As typical noir thrillers begin with a babe showing up in a PI's office with a sob story or a plea for justice, Adcock's office is a stadium with a bullpen. And the lady, Tiff Tate, has a day job most of us never knew existed. But Adcock knew, as any pro in the sport knows. She's a PR sylist to the stars. That's Sport stars, aka, players. Yes, the big money team heros need an image-maker just as much as they need an agent (though it may not always be apparent).

She comes up to Johnny while he's busy after a game shelling sunflower seeds with a story that could make headlines. Tiff has a new client, rookie phenom Yonel Ruiz (more than a little patterned on Yasiel Puig, the Cuban phenom with the Dodgers. Ya' think?) It turns out that the mystery of how Ruiz landed on an American baseline comes down to a Venezuelan cartel who smuggled him out of Castroland.

But that wasn't out of the goodness in their hearts. These boys know a thing or two about protecting an investment and they're holding the refugee's family hostage back in Cuba for their cut of Ruiz's pie and, since Ruiz has been doing better than they expected, they want a bigger slice than that negotiated before he left the island. Maybe they didn't know how big a splash their baseball player was going to make on American fans and the subsequent payday he would command in a second season.

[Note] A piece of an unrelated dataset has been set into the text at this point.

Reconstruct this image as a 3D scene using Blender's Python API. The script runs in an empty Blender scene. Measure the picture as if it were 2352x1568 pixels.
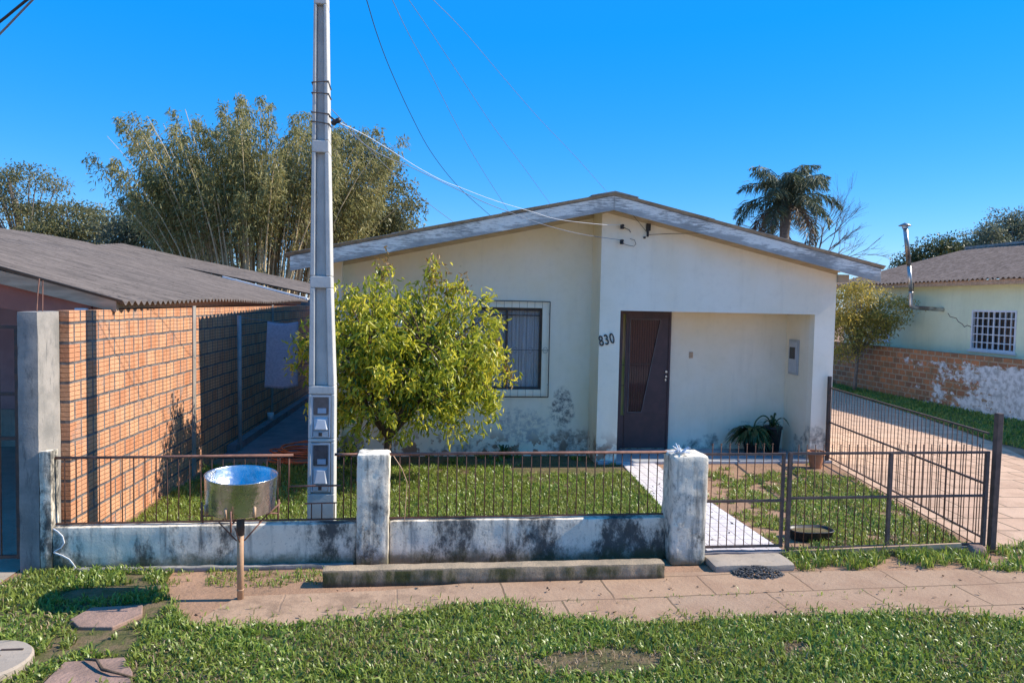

They certainly don't follow rules of good conduct. According to Tiff, La Loba ("The [female] Wolf"), the cartel's assassin, is on her way to work things out. Johnny, who had been worrying about the team making the playoffs, is picking up that Tiff isn't telling him the whole story. That's all he needs, a client holding back vital information. Looking into it, he finds secrets and a growing climate of fear around Ruiz as the bodies start falling.

Adcock is a well-rounded guy and a bit of a babe magnet. He's got a steady girlfriend, but there comes a time when he's obliged out of fear to bed two women in the same night.

Not quite as sharply plotted as "The Setup Man," Monday's first Adcock thriller, but he continues to load his game with uproarious fun and a spunky hero in a surprising context. It's a must for baseball fans who will know the acronyms, like HP for home plate.